DoDI 1400.25-V1250 specifies that overseas allowances are not automatic salary supplements, nor are they entitlements. They are specifically intended as recruitment incentives for United States citizen civilian employees living in the United States to accept Federal employment in a foreign area. If a person is already living in a foreign area, that inducement is normally unnecessary. Furthermore, the statutory and regulatory languages are permissive and give agency heads considerable discretion in determining whether to grant LQAs to agency employees. Wesley L. Goecker, 58 Comp. Gen. 738 (1979). Thus, an agency may withhold LQA payments from an employee when it finds that the circumstances justify such action, and the agency’s action will not be questioned unless it is determined that the agency’s action was arbitrary, capricious, or unreasonable. Under 5 CFR 178.105, the burden is upon the claimant to establish the liability of the United States and the claimant’s right to payment. Joseph P. Carrigan, 60 Comp. Gen. 243, 247 (1981); Wesley L. Goecker, 58 Comp. Gen. 738 (1979). As discussed previously, the claimant has failed to do so. Since an agency decision made in accordance with established regulations as is evident in the present case cannot be considered arbitrary, capricious, or unreasonable, there is no basis upon which to reverse the decision.

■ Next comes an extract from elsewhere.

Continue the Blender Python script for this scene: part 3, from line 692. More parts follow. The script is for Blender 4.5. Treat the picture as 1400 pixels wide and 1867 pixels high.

This settlement is final. No further administrative review is available within OPM. Nothing in this settlement limits the claimant’s right to bring an action in an appropriate United States court.
[1] The claimant also presents his claim to OPM as an “LQA Waiver Request.” Here, his statement suggests that he is seeking a waiver of the requirements of DSSR section 031.12b under the provision in DSSR 031.12c.